多轴特种车辆的数据建模方法及横向动力学应用

多轴特种车辆的动力学模型具有强非线性，精细化的物理建模需要准确的模型参数和动力学方程以映射车辆动力学的特性。在无精确的车辆先验物理参数信息和动力学函数关系条件下，为提高车辆动力学建模的保真度，针对某型五轴特种车辆的横向动力学行为，提出了一种基于神经网络的数据建模方法。网络框架主体呈闭环结构，网络输出的状态信息同时作为输入用于预测下一时刻的状态，实现了数据建模递归更新；针对闭环网络模型，设计了闭环结构的训练策略，在网络模型中引入中间变量，使得网络在训练阶段仍然保持闭环结构；网络模块采用循环门控单元(Gate Recurrent Unit)和全连接网络(Full Neural Networks)的组合方式；数据集由经过实车验证的Trucksim仿真模型生成，分析结果表明：在无精确车辆先验信息条件下，物理建模难以准确预测出车辆的状态信息，数据模型具有更好的保真度。闭环训练方法可以使得闭环结构的网络具有更好的保真度，对于横向速度和横摆角速度预测的最大绝对值误差仅为0.079 km/h和0.342°/s,相比于开环训练的结果，最大误差降低了58.40%和49.48%。
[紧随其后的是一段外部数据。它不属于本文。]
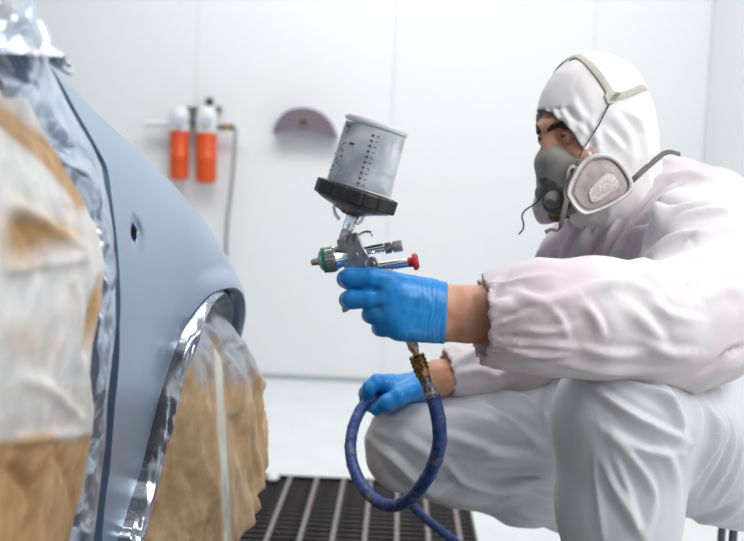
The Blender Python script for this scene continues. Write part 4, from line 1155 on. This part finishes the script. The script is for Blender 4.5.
cordm = mat('speckled_dark_cord', (.05, .045, .04), .7); noisecol(cordm, 420, [(.5, (.035, .032, .03)), (.58, (.42, .40, .36))], 2)
v = Vol(H(.10, 0, -.05) - [.12, .12, .10], H(.10, 0, -.05) + [.12, .12, .10], .0022)
v.chain([(*H(.096, 0, -.006), .0115), (*H(.097, 0, -.030), .0170), (*H(.088, 0, -.060), .028), (*H(.078, 0, -.095), .029)], .016)
for s in (1, -1):
    v.chain([(*H(.090, .020 * s, -.032), .019), (*H(.064, .044 * s, -.050), .0185), (*H(.048, .054 * s, -.066), .017)], .022)
    v.chain([(*H(.078, .026 * s, -.078), .026), (*H(.056, .044 * s, -.086), .021)], .02)
V, Q = v.mesh(2); del v
resp = bigmesh('respirator', V, Q, grey, painter)
RT = bvh(resp)
# dark front body with exhale valve
v = Vol(H(.13, 0, -.085) - [.10, .10, .08], H(.13, 0, -.085) + [.10, .10, .08], .0022)
v.chain([(*H(.106, .004, -.066), .018), (*H(.104, .006, -.096), .024)], .014)
for s in (1, -1): v.chain([(*H(.100, .018 * s, -.084), .021), (*H(.080, .046 * s, -.092), .018)], .012)
V, Q = v.mesh(1); del v
bigmesh('valve_body', V, Q, dgrey, resp)
MB().lathe(H(.120, .022, -.090), H(.140, .036, -.096), [(0, .0125), (.5, .0125), (.7, .0115), (1, .007)], 24).build('exhale_valve', sgrey, resp)
# cartridges
YC = 1.560; print('CART', loc(P(601, 185, YC)[None]).round(3))
oc = [(566, 195), (568, 186), (574, 173), (581, 162), (589, 156), (600, 153.5), (612, 155.5), (621, 162), (629, 173), (633.5, 183), (632, 192), (625, 198), (612, 206), (598, 212), (586, 215.5), (578, 212), (571, 204)]
oc = resample(spline(np.array(oc + oc[:1], float), 120), 49)[:-1]
def cy_(px, py): return YC + .00030 * (px - 600) * 1.0 + .00018 * (184 - py)
def cp(q, dy=0.0): return np.array([P(x, y, cy_(x, y) + dy) for x, y in q])
cen_ = np.array([601.5, 184.5])
def sc(q, f, c=cen_): return (np.asarray(q, float) - c) * f + c
pad = np.array([(588, 192), (594, 184), (604, 174.5), (609, 173.5), (615, 176), (619, 184), (617.5, 189), (608, 196), (599, 201), (593, 202.5), (590, 200)])
pad = resample(spline(np.vstack([pad, pad[:1]]), 80), 33)[:-1]
def mirror(V):
    L = loc(np.asarray(V)); L[:, 1] *= -1
    return HC + L @ HA.T
MC = mirror(P(601, 185, YC + .012)[None])[0]; MO = P(557, 200, 1.64) - P(*proj(MC[None])[0], 1.64); MO = MO * [1, 0, 1]
print('MC', MC, proj(MC[None]), MO)
def both(build, name, mt, **kw):
    for s in (1, -1):
        b = build()
        if s < 0:
            W_ = mirror(np.array(b.V)); b.V = [tuple(p) for p in (W_ - MC) * .78 + MC + MO]
        b.build(name, mt, resp, **kw)
def rim():
    n = len(oc); rings = [cp(sc(oc, .86), .004), cp(sc(oc, .885), -.0015), cp(sc(oc, .95), -.003), cp(sc(oc, .99), 0), cp(oc, .005), cp(oc, .012), cp(sc(oc, .97), .018), cp(sc(oc, .90), .021)]
    V = np.concatenate(rings); b = MB(); Fc = []
    for i in range(len(rings) - 1):
        for k in range(n): Fc.append((i * n + k, i * n + (k + 1) % n, (i + 1) * n + (k + 1) % n, (i + 1) * n + k))
    Fc.append(tuple((len(rings) - 1) * n + k for k in range(n)))
    return b.add(V, Fc)
both(rim, 'filter_cartridge', rimw, sharp=60)
def face():
    n = len(oc); rings = [cp(sc(oc, .865), .0035), cp(sc(oc, .80), .0030), cp(sc(oc, .77), .0002), cp(sc(oc, .45), -.0012)]
    V = np.concatenate(rings); Fc = []
    for i in range(3):
        for k in range(n): Fc.append((i * n + k, i * n + (k + 1) % n, (i + 1) * n + (k + 1) % n, (i + 1) * n + k))
    Fc.append(tuple(3 * n + k for k in range(n))[::-1])
    return MB().add(V, Fc)
both(face, 'filter_face', pinkf, sharp=50)
both(lambda: MB().prism(cp(pad, -.0036), np.array([0, .006, 0]), .0012), 'filter_pad', padw, sharp=50)
def holder():
    return MB().prism(cp(sc(oc, .94), .021), np.array([0, .012, 0]), .002)
both(holder, 'cartridge_holder', brown, sharp=50)
def inhale(): 
    a = np.array(P(600, 188, YC + .030)); b = H(.070, .040, -.080)
    return MB().lathe(a, b, [(0, .026), (.5, .024), (1, .022)], 24)
both(inhale, 'inhale_port', dgrey)
# head harness lying on the hood
def onhood(pts, off=.0018):
    out = []; nn = []
    for q in pts:
        if len(q) == 2:
            p, n = hit(HOODT, q[0], q[1], off)
            if p is None: continue
        else:
            l, n, i, d = HOODT.find_nearest(Vector(q)); n = np.array(n); l = np.array(l)
            if n.dot(l - HC) < 0: n = -n
            p = l + n * off
        out.append(p); nn.append(n)
    return np.array(out), np.array(nn)
def strap(name, px, w, extra=None, mt=beige):
    p, n = onhood(px)
    allp = p
    if extra is not None:
        m_ = mirror(p)[::-1]; mid = [extra] if extra is not None else []
        allp = np.vstack([p] + [np.atleast_2d(e) for e in mid] + [m_])
    p, n = onhood([tuple(q) for q in spline(allp, 10 * len(allp))])
    kx = np.ones(7) / 7
    if len(p) > 12:
        for _ in range(2):
            p[3:-3] = np.stack([np.convolve(p[:, c], kx, 'valid') for c in range(3)], 1)
            n[3:-3] = np.stack([np.convolve(n[:, c], kx, 'valid') for c in range(3)], 1)
        p = p + n * .0008
    return MB().tube(p, 0, flat=(w, .0009), up=n).build(name, mt, resp, sharp=50)
strap('crown_strap', [(612, 98), (607, 89), (600, 78), (592, 68), (583, 60), (577, 57)], .0056, H(.035, 0, .16))
strap('rear_strap', [(612, 98), (619, 97), (627, 94.5), (636, 91), (643, 87.5)], .0052, H(-.16, 0, .055))
jp, jn = hit(HOODT, 612, 100, .003)
pl = np.array([(604, 97), (606, 93), (613, 92), (621, 94), (618, 100), (611, 105), (607, 104)])
base = np.array([hit(HOODT, x, y, .0042)[0] for x, y in pl])
MB().prism(base, -jn * .003, .0005).build('strap_junction', beige, resp, sharp=40)
for i in range(4):
    a = hit(HOODT, 609 + i * 1.6, 100.5 - i * 1.8, .0048)[0]; b = hit(HOODT, 614.5 + i * 1.4, 101 - i * 1.9, .0048)[0]
    MB().tube([a, b], .0006, 6).build('junction_rib', sgrey, resp)
bk = hit(RT, 573, 172, .006)[0]
by = bk[1]
cord = [hit(HOODT, 609, 104, .003)[0], hit(HOODT, 603, 115, .0035)[0], hit(HOODT, 596, 127, .004)[0], P(586, 144.5, by - .004), P(580, 155.5, by - .003), P(575.5, 166, by - .001)]
MB().tube(spline(cord, 40), .0013, 8).build('strap_cord', cordm, resp)
pale = mat('pale_grey_buckle', (.50, .48, .45), .45)
bko = [(569.5, 166), (573, 164.5), (577.5, 166.5), (577, 171), (573.5, 180), (569, 181), (566, 178.5), (567, 172)]
MB().prism(np.array([P(x, y, by - .003) for x, y in bko]), np.array([0, .003, 0]), .0008).build('buckle', pale, resp)
MB().prism(np.array([P(x, y, by - .0042) for x, y in ((571, 168.5), (575, 168), (572.5, 176), (569.5, 177.5))]), np.array([0, .002, 0]), .0004).build('buckle_slot', dgrey, resp)
st = spline([P(x, y, by + d) for x, y, d in ((572, 174, -.005), (569.5, 182, -.006), (566, 191, -.010), (566.5, 200, -.018), (564.5, 209, -.022), (562.5, 217, -.022), (561, 225, -.018), (557, 230.5, -.012), (551, 229.5, -.008), (545, 232.5, -.006))], 50)
upn = np.tile([.25, -.95, .15], (50, 1)); upn[34:] = [.1, -.55, .8]
MB().tube(st, 0, flat=(.0040, .0008), up=upn).build('strap_tail', sgrey, resp)
gt = mat('dark_green_cord', (.03, .045, .025), .6)
MB().tube(spline([P(x, y, 1.60) for x, y in ((539.6, 178), (541.5, 188), (540, 197), (536, 203), (530, 207), (524.5, 211), (522, 217), (523.5, 223), (523, 229), (518.8, 234.5))], 50), .00125, 8).build('loose_cord', gt, resp)
# neck strap
ns = []
for x, y in ((628, 184), (636, 176), (644, 168.5), (652, 161.5), (658, 157)):
    a = hit(HOODT, x, y, .003)[0]; b = hit(JACKT, x, y, .003)[0]
    c = [q for q in (a, b) if q is not None]
    ns.append(min(c, key=lambda q: q[1]) if c else P(x, y, 1.6))
ns[0] = P(628, 184, YC + .03); yl = ns[-1][1]
ns += [P(664, 153.5, yl + .01), P(671, 152, yl + .016), P(680, 154.5, yl + .022)]
ns = np.array(ns); ns[1:-3, 1] = np.linspace(ns[0, 1], ns[-3, 1], len(ns) - 2)[1:-1] if False else ns[1:-3, 1]
MB().tube(spline(ns, 46), 0, flat=(.0042, .0011), up=np.array([.35, -.75, .55])).build('neck_strap', sgrey, resp)

# ================================================================ THE SPRAY GUN
GY = 1.300; s_ = pxm(GY)
def G(px, py, dy=0.0): return P(px, py, GY + dy)
gun = thing('spray_gun', G(372, 262), 'silver spray gun with large translucent paint cup in the blue gloved hand', 'spray gun')
def gl(a, b, prof, n=32, mod=None): return MB().lathe(G(*a), G(*b), [(t, r * s_) for t, r in prof], n, mod=mod)
kn = lambda n, a=.035: (lambda th, t: 1 + a * math.cos(n * th))
bodyo = [(336.5, 240.5), (343, 238.5), (346.5, 243), (349.5, 235.5), (353, 232.8), (357.5, 233), (360, 238), (362.5, 246), (367, 253), (369, 258), (366.5, 272), (346, 272), (341.5, 262), (338, 252)]
MB().prism(np.array([G(x, y, -.0085) for x, y in bodyo]), np.array([0, .017, 0]), .0018).build('gun_body', M['alu'], gun, sharp=35)
gl((334.5, 258.2), (348, 256), [(0, 13), (.12, 13), (.2, 12), (.85, 8.5), (1, 8)], 36).build('front_cone', M['chrome'], gun)
gl((325.5, 259.9), (335, 258.2), [(0, 12.2), (.06, 13.2), (.94, 13.2), (1, 12.6)], 48, kn(24, .02)).build('air_cap_ring', M['steel'], gun, sharp=25)
gl((322.4, 260.5), (325.6, 259.9), [(0, 12.0), (.15, 12.9), (1, 12.9)], 40).build('green_ring', M['green'], gun)
gl((311.4, 262.4), (323, 260.4), [(0, 2.6), (.04, 3.4), (.45, 3.7), (.62, 4.2), (.72, 8.4), (.85, 10.2), (1, 11.2)], 36).build('air_cap', M['steel'], gun)
gl((310.9, 262.5), (312.2, 262.3), [(0, 1.4), (1, 1.4)], 16).build('nozzle_tip', M['brass'], gun)
# neck fittings
gl((341.5, 244), (345.2, 234.6), [(0, 5.0), (.9, 5.0), (1, 4.6)], 24).build('cup_socket', M['chrome'], gun)
gl((344.6, 236.5), (347.6, 229.0), [(0, 5.4), (.08, 6.0), (.92, 6.0), (1, 5.4)], 6).build('neck_nut', M['nickel'], gun, sharp=20)
gl((347.2, 230), (349.8, 223.4), [(0, 4.6), (.1, 5.8), (.85, 6.4), (1, 6.6)], 28).build('neck_collar', M['chrome'], gun)
gl((349.4, 224.2), (352.2, 217.0), [(0, 6.2), (.08, 6.9), (.92, 6.9), (1, 6.3)], 6).build('neck_nut', M['chrome'], gun, sharp=20)
gl((352, 217.5), (354.2, 212), [(0, 6.6), (.5, 7.2), (1, 7.2)], 28).build('neck_collar', M['nickel'], gun)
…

Data Modeling of Multi-Axle Special Vehicles and Lateral Dynamics Applications

The dynamic model of multi-axle special vehicles has strong nonlinearity. The modeling method based on physical laws requires precise model parameters and complex mathematical equations to reflect the characteristics of vehicle dynamics. In the absence of accurate prior physical parameter information of the vehicle and dynamic function relationship, to improve the fidelity of vehicle dynamics modeling, a data modeling method based on neural networks is proposed for the lateral dynamic behavior of a five-axle special vehicle. At the same time, it is used as an input to predict the state of the next moment, and the recursive update of data modeling is realized; for the closed-loop network model, a training strategy is designed for the closed-loop structure, and intermediate variables are introduced into the network model, so that the network still maintains the closed-loop structure during the training phase; the network module adopts a combination of Gate Recurrent Unit (GRU) and Full Neural Networks (FNN); the data set is generated by the TruckSim simulation model that has been verified by real vehicles. The results show that it is difficult for physical modeling to accurately predict vehicle state information without accurate prior vehicle information, and the data model has better fidelity. The closed-loop training method can make the network with a closed-loop structure have better fidelity. The maximum absolute errors of the prediction of lateral velocity and yaw velocity are only 0.079km/h and 0.342°/s; compared with the results of open-loop training, the maximum errors are reduced by 58.40% and 49.48%.